Shakespeare definitely gave the lion's share of fun lines to Sicinius and Junius, and actors Alexander and Daisa take the opportunity to the max. But they are not the play's only schemers. Volumnia (Judith Roberts) convinces as Coriolanus' hard-edged mother who, cloistered by social order, lives vicariously through her son, in both the military and the political arena. Unlike Coriolanus, she's prepared to change her tune, at least in public, if that will enable her to slither into the power spot, but, a prisoner of her gender, she becomes part of her son's collateral damage.
Meanwhile, Coriolanus' wife, Virgilia (Jacqueline van Biene), gives us Shakespeare's take on the dumb blonde. By remaining almost completely mute throughout the play, Virgilia not-so-dumbly illustrates that in a world of large egos, the only way to get attention is by keeping silent.
Other memorable performances were Carl Cofield as Menenius Agrippa, the white-suited patrician with the flashy rings (I enjoyed his drape-around-the-suit look as a minimalist nod to the classical toga) and Aldo Billingslea as Tullus Aufidius, particularly eye-catching as the whip-cracking, shirtless bondage-style general of the Volscians. Last but not least was composer and musician Klimchak, who managed to rock out while hanging in a cage from the ceiling.
There's also laser tag, gunfire and sword-fighting aplenty.
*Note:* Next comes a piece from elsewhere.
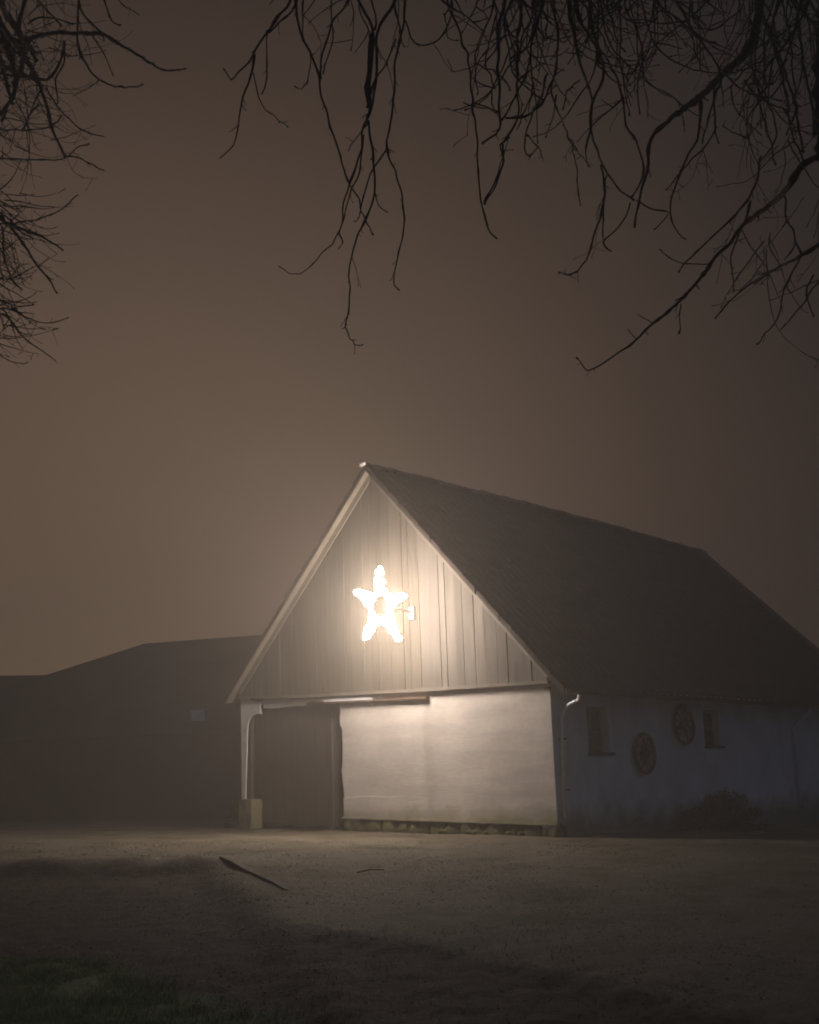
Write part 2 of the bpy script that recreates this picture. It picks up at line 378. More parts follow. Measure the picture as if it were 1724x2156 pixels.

But unlike the blood-guts-and-explosions formula of Hollywood action films, the special effects in this production aren't a substitute for a gripping plot, but rather a welcome enhancement to keep tension taut.
By the end of this alarmingly contemporary-looking production, it was clear, once again, that Shakespeare (whoever s/he was) is beyond compare when it comes to understanding and portraying the human condition. This time round, we got to witness a sobering and timely reminder that it may be impossible to be a truly great leader and a truly great person on your own terms.
And in the course of three hours, we have seen anarchy, chaos, rapid administrational changes and a world upended by tribunes, who shouldn't be running the show and who are calling heroes traitors, demanding death by throwing, in this case from the Tarpeian rock, a handy cliff from which state criminals were hurled in the good ol' days of Rome.
In taking one of Shakespeare's least performed plays and jazzing it up by juxtaposing classical with modern themes (think Fellini's Roma), director Kent Gash has revealed Coriolanus to be an endlessly fascinating, compelling and complex play. Besides being the first to showcase this really dynamic and powerful story, he is also the director with this season's hit on his hands.